Que sou fã de Gilliam, não escondo. Ele é um dos poucos diretores que casam perfeitamente com meu gosto por "estranhices", tornando o bizarro em interessante. Já havia visto "Brazil" em DVD há um tempo, mas revi agora em Blu-ray, e em Director's Cut, o que só fez aumentar meu fascínio pela obra! Novamente tenho de me repetir com relação ao meu gosto por efeitos que independem de computação gráfica: como gostaria de ver um filme hoje em dia usar basicamente apenas miniaturas, bonecos, essas coisas "falsas"! Sinto falta disso: no mundo digital as texturas são...digitais, claro: falta um "tempero", falta uma sensação de realidade, algo com que a gente olhe e pense "Isso eu posso tocar". É claro que o uso de coisas reais pode trazer a clara ideia de que tudo é uma farsa mas, como disse o mestre Harryhausen em um documentário, "a graça da fantasia é saber que ela é irreal". Vendo em blu-ray essa "farsa" fica ainda mais escandalosa: e o Gilliam não quis sequer apagar os cabos que sustentam Sam Lowry quando ele voa igual Ícaro - estão ali, e permanecerão, já que o diretor parece respeitar o fato de que, uma vez que chega aos cinemas, o filme deixa de pertencer a seu criador e se torna um bem daqueles que o assistem. Os efeitos na época em que foi lançado (1985) já eram ótimos e ainda hoje impressiona pensar no tempo que gastaram produzindo-os. Um deleite!

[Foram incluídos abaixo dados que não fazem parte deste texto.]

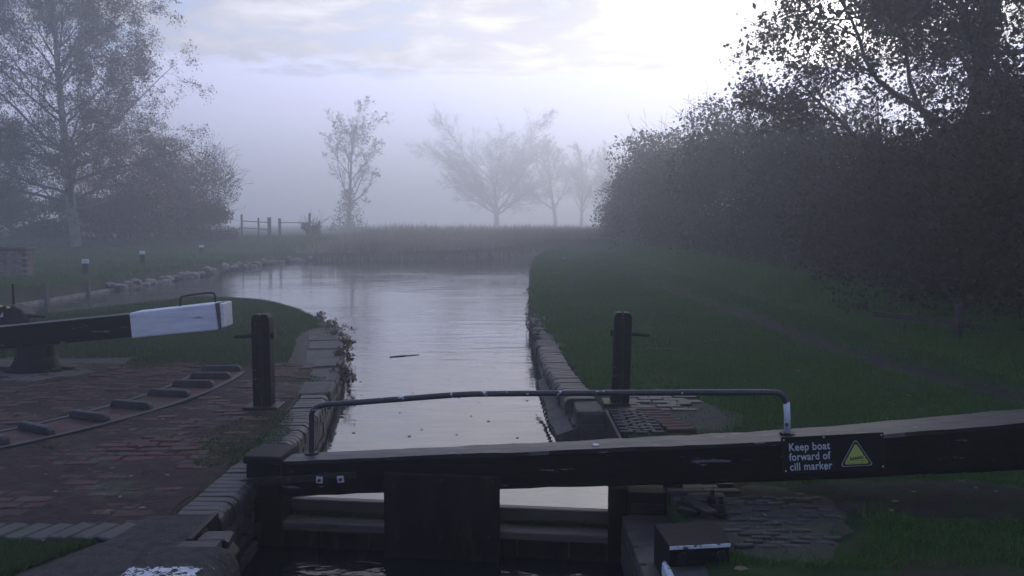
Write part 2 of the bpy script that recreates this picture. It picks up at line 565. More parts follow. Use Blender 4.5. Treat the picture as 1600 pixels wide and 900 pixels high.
M_WATER = water_material('canal water', 2.7, (0.030, 0.030, 0.032), [(0.8, 3.2, 0.014, 0.5), (3.0, 9.0, 0.0034, 0.4), (0.25, 0.6, 0.014, 0.0)])
M_LOCKWATER = water_material('lock water', 1.45, (0.006, 0.008, 0.010), [(4.0, 7.0, 0.022, 0.8), (11.0, 16.0, 0.006, 0.5)])
o = np_mesh('canal_water', [(-80, 5.22, WATER_Z), (120, 5.22, WATER_Z), (120, 175, WATER_Z), (-80, 175, WATER_Z)], np.array([[0, 1, 2, 3]]), M_WATER)
setting(o, 'still pale canal water reflecting the misty sky', 'water')
o = np_mesh('lock_water', [(-1.75, -4, LOCKWATER_Z), (1.6, -4, LOCKWATER_Z), (1.6, 5.20, LOCKWATER_Z), (-1.75, 5.20, LOCKWATER_Z)], np.array([[0, 1, 2, 3]]), M_LOCKWATER)
setting(o, 'dark rippled water in the lock chamber', 'water')

# muddy towpath
ys = ylist(5.6, 46, 120, 1.6)
rng = np.random.default_rng(3)
rows = []
for y in ys:
    w = 0.34 + 0.07 * float(wob(y, 0, 2.3)) + 0.05 * float(wob(y, 2, 6.0))
    c = float(path_x(y)) + 0.06 * float(wob(y, 1, 1.4))
    x = np.linspace(c - w, c + w, 7)
    z = right_z(x, np.full(7, y)) + np.array([-0.012, 0.006, 0.010, 0.010, 0.010, 0.006, -0.012])
    rows.append(np.stack([x, np.full(7, y), z], -1))
o = np_mesh('towpath', np.array(rows).reshape(-1, 3), grid_faces(len(ys), 7), M_MUD, smooth=True)
setting(o, 'narrow muddy towpath worn into the grass', 'path')


def blob_patch(name, cx, cy, rx, ry, zf, dz, m, seed, n=44):
    """irregular thin sheet laid on the ground"""
    rng = random.Random(seed)
    ph = [rng.uniform(0, 6.28) for _ in range(4)]
    vs = [(cx, cy, float(zf(np.array([cx]), np.array([cy]))[0]) + dz)]
    rings = 5
    for r in range(1, rings + 1):
        for j in range(n):
            a = 2 * math.pi * j / n
            k = 1 + 0.10 * math.sin(2 * a + ph[0]) + 0.08 * math.sin(3 * a + ph[1]) + 0.06 * math.sin(7 * a + ph[2]) + 0.04 * math.sin(13 * a + ph[3])
            x = cx + rx * k * math.cos(a) * r / rings
            y = cy + ry * k * math.sin(a) * r / rings
            vs.append((x, y, float(zf(np.array([x]), np.array([y]))[0]) + dz - (0.02 if r == rings else 0)))
    fs = [(0, 1 + j, 1 + (j + 1) % n) for j in range(n)]
    for r in range(rings - 1):
        for j in range(n):
            a, b = 1 + r * n + j, 1 + r * n + (j + 1) % n
            fs.append((a, a + n, b + n, b))
    mb = MB().add(vs, fs)
    return mb.build(name, m, smooth=True)


def rz0(x, y):
    return right_z(x, y)


setting(blob_patch('mud_patch', 2.42, 4.72, 1.15, 0.34, rz0, 0.008, M_MUD, 5), 'trodden bare mud below the lock beam', 'mud')
setting(blob_patch('gravel_patch', -5.35, 8.75, 0.95, 0.75, isl_z, 0.008, M_GRAVEL, 8), 'grey gravel apron round the beam support', 'gravel')

# ------------------------------------------------------------------ masonry pieces
rnd = random.Random(11)


def piece_mesh(name, sx, sy, sz, bevel, m, seed=0, jit=0.0, seg=1):
    """a chamfered block centred on x,y with its top at z=0; small irregularities"""
    mb = MB().box(-sx / 2, sx / 2, -sy / 2, sy / 2, -sz, 0)
    me = mb.mesh(name, bevel, seg)
    rr = random.Random(seed)
    if jit:
        for v in me.vertices:
            v.co.x += rr.uniform(-jit, jit)
            v.co.y += rr.uniform(-jit, jit)
            v.co.z += rr.uniform(-jit, jit)
    me.materials.append(m)
    return me


def bullnose_mesh(name, w, l, h, m, seed, side):
    """brick-on-edge coping: l across the wall (x), w along it (y), rounded on the water side (side=+1 -> +x)"""
    rr = random.Random(seed)
    out = [(-l / 2, -h), (-l / 2, 0.0)]
    r = 0.062
    for i in range(6):
        a = math.pi / 2 * (1 - i / 5)
        out.append((l / 2 - r + r * math.cos(a), -r + r * math.sin(a)))
    out.append((l / 2, -h))
    out = [(x * side + rr.uniform(-.002, .002), z + rr.uniform(-.002, .002)) for x, z in out]
    mb = MB().prism(out, -w / 2, w / 2)
    me = mb.mesh(name, 0.004, 1)
    me.materials.append(m)
    return me


def place(me, name, parent, loc, rz=0.0, tilt=0.0, tilt2=0.0, scale=None):
    o = bpy.data.objects.new(name, me)
    C.objects.link(o)
    o.parent = parent
    o.location = loc
    o.rotation_euler = (tilt, tilt2, rz)
    if scale:
        o.scale = scale
    return o


BULL_L = [bullnose_mesh('coping_brick', 0.070, 0.25, 0.115, M_BLUEBRICK, s, 1) for s in range(5)]
BULL_R = [bullnose_mesh('coping_brick', 0.070, 0.28, 0.115, M_BLUEBRICK, s + 9, -1) for s in range(5)]
STRETCH = [piece_mesh('brick', 0.10, 0.222, 0.068, 0.006, M_WALLBRICK, s, 0.003) for s in range(5)]


def wall_face(mb, xf, y0, y1, z0, z1, side, step=0.3):
    """mortar backing sheet with depth, following the wall line"""
    n = max(2, int((y1 - y0) / step) + 1)
    ys = np.linspace(y0, y1, n)
    for a, b in zip(ys[:-1], ys[1:]):
        xa, xb = float(xf(a)), float(xf(b))
        i = -0.35 * side
        xs = [(xa, a), (xb, b), (xb + i, b), (xa + i, a)] if side < 0 else [(xa + i, a), (xb + i, b), (xb, b), (xa, a)]
        mb.add([(x, y, z0) for x, y in xs] + [(x, y, z1) for x, y in xs],
               [(0, 1, 2, 3), (7, 6, 5, 4), (0, 4, 5, 1), (2, 6, 7, 3), (1, 5, 6, 2), (3, 7, 4, 0)])
    return mb


def brick_courses(parent, xf, y0, y1, ztop, courses, side, proud=0.0):
    for c in range(courses):
        y = y0 + (0.117 if c % 2 else 0.0)
        z = ztop - c * 0.079
        while y + 0.11 < y1:
            x = float(xf(y)) - side * (0.05 - 0.012 - proud) + rnd.uniform(-.004, .004)
            ang = -math.atan2(float(xf(y + .2)) - float(xf(y)), .2)
            place(rnd.choice(STRETCH), 'brick', parent, (x, y, z + rnd.uniform(-.003, .003)), ang + rnd.uniform(-.015, .015))
            y += 0.234


# left wall of the lock and its approach (edge of the island)
lw = empty('lock_wall', (-1.61, 5.0, 0))
tag(lw, 'dark brick lock wall with bullnose coping along the left side of the channel', 'wall')
lw_off = Vector((1.61, -5.0, 0))
fbl = lambda y: isl_r(y) + 0.035
mb = MB()
wall_face(mb, lambda y: isl_r(y) - 0.03, -4, 12.4, -1.7, -0.119, 1)
mb.v = [tuple(Vector(p) + lw_off) for p in mb.v]
mb.build('wall_core', M_WALLBRICK, lw)
# pieces live in wall space
def lw_pt(x, y, z):
    return (x + 1.61, y - 5.0, z)
y = 4.47
while y < 7.6:
    x = float(isl_r(y)) - 0.125 + 0.02
    ang = -math.atan2(float(isl_r(y + .1)) - float(isl_r(y)), .1)
    place(rnd.choice(BULL_L), 'coping_brick', lw, lw_pt(x + rnd.uniform(-.006, .006), y, 0.008 + rnd.uniform(-.004, .004)), ang + rnd.uniform(-.02, .02), 0, rnd.uniform(-.02, .02))
    y += 0.078
y = 7.66
k = 0
while y < 12.3:
    L = rnd.uniform(0.45, 0.8)
    yc = y + L / 2
    ang = -math.atan2(float(isl_r(yc + .3)) - float(isl_r(yc - .3)), .6)
    me = piece_mesh('coping_stone', 0.46, L - 0.02, 0.17, 0.035, M_STONE, k, 0.010, 3)
    place(me, 'coping_stone', lw, lw_pt(float(isl_r(yc)) - 0.20, yc, 0.015 + rnd.uniform(-.012, .012)), ang, rnd.uniform(-.015, .015), rnd.uniform(-.02, .03))
    y += L
    k += 1
for c in range(5):
    yy = 4.3 + (0.117 if c % 2 else 0)
    while yy < (5.1 if c > 2 else 11.4):
        x = float(isl_r(yy)) - 0.012 + rnd.uniform(-.006, .006) + (0.02 * max(0, c - 1))
        ang = -math.atan2(float(isl_r(yy + .2)) - float(isl_r(yy)), .2)
        place(rnd.choice(STRETCH), 'brick', lw, lw_pt(x - 0.04, yy, -0.122 - c * 0.078), ang)
        yy += 0.236

# right wall
rw = empty('lock_wall', (0.55, 7.0, 0))
tag(rw, 'dark brick and stone canal wall edging the right hand towpath', 'wall')
def rw_pt(x, y, z):
    return (x - 0.55, y - 7.0, z)
mb = MB()
wall_face(mb, lambda y: right_e(y) + 0.03, 6.99, 14.5, -1.7, -0.119, -1)
mb.v = [rw_pt(*p) for p in mb.v]
mb.build('wall_core', M_WALLBRICK, rw)
# sloping footing at the water line
mb = MB()
ysf = np.linspace(6.99, 9.4, 12)
for a, b in zip(ysf[:-1], ysf[1:]):
    wa, wb = [0.10 + 0.05 * np.clip((8.4 - t) / 1.0, 0, 1) + 0.02 * wob(t, 0, 4) for t in (a, b)]
    xa, xb = float(right_e(a)), float(right_e(b))
    mb.hexa([rw_pt(xa - wa, a, -1.6), rw_pt(xa + .05, a, -1.6), rw_pt(xb + .05, b, -1.6), rw_pt(xb - wb, b, -1.6),
             rw_pt(xa - wa, a, -0.21), rw_pt(xa + .05, a, -0.14), rw_pt(xb + .05, b, -0.14), rw_pt(xb - wb, b, -0.21)])
mb.build('footing', M_STONE, rw)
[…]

A história do filme pode ficar um pouco confusa no decorrer de seus 142 minutos mas, o cerne, é: em algum momento  do século 20 uma cidade (ou um país, ou um mundo) está infestada de burocratas. É necessário preencher centenas de formulários e requerimentos para fazer coisas cotidianas, tal como arrumar a refrigeração de seu apartamento. Somos apresentados à personagem central da trama, Sam Lowry, um rapaz que exerce tediosamente sua função no Departamento de Arquivos do Ministério de Informações, passando os dias preenchendo papéis. Sua vida muda quando, impulsionado por sonhos, é atraído pela figura da "terrorista" Jill Layton - uma mulher que testemunhou um erro do ministério e agora é perseguida para queima de arquivo. Sam Lowry é promovido para o departamento de Obtenção de Informação, no qual vai desvendando aos poucos a vida de Jill ao mesmo tempo em que se afunda em problemas burocráticos. 

E sobra sarcasmo de Terry Gilliam para tratar da Burocracia! Ele é ácido, realmente genial em fazer com que pensemos: "Mas que porcaria, é isso mesmo o que acontece! É por isso que o país sempre emperra". Não fui atrás de mais informações sobre a visão do próprio Gilliam sobre esse filme, mas talvez tenha de discordar de uma crítica que li há um tempo e dizia que, de Brasil, havia só o título. Acho muito difícil Gilliam ter dado o nome ao filme à toa, só por causa da música "Aquarela do Brasil" que é tocada sempre. Sendo ele bem esperto, creio que tenha sobrado, sim, uma ponta de crítica ao nosso país: o Brasil é, reconhecidamente, um país que sofre do mal burocrático, temos muita gente que tem o mesmo destino de Gregor Samsa do Kafka. Tudo aqui para na burocracia e é mais fácil mover o mundo no sentido contrário do que conseguir que seus problemas se resolvam de forma prática. Obviamente, "Brazil" é uma fábula que se aplica à qualquer nação, mas, que a gente ri de indignação ao fazer analogia com nosso cotidiano brasileiro, a gente ri!

Também faço parte do coro daqueles que clamam ser "Brazil" a obra-prima de Terry Gilliam. Pra mim, ela ganha por pouco do "Mundo Imaginário do Dr. Parnassus" (2009). É como eu disse: não é um filme para todos. Mas aqueles que gostam de sarcasmo e fantasia irão se deliciar ao som da "Aquarela"!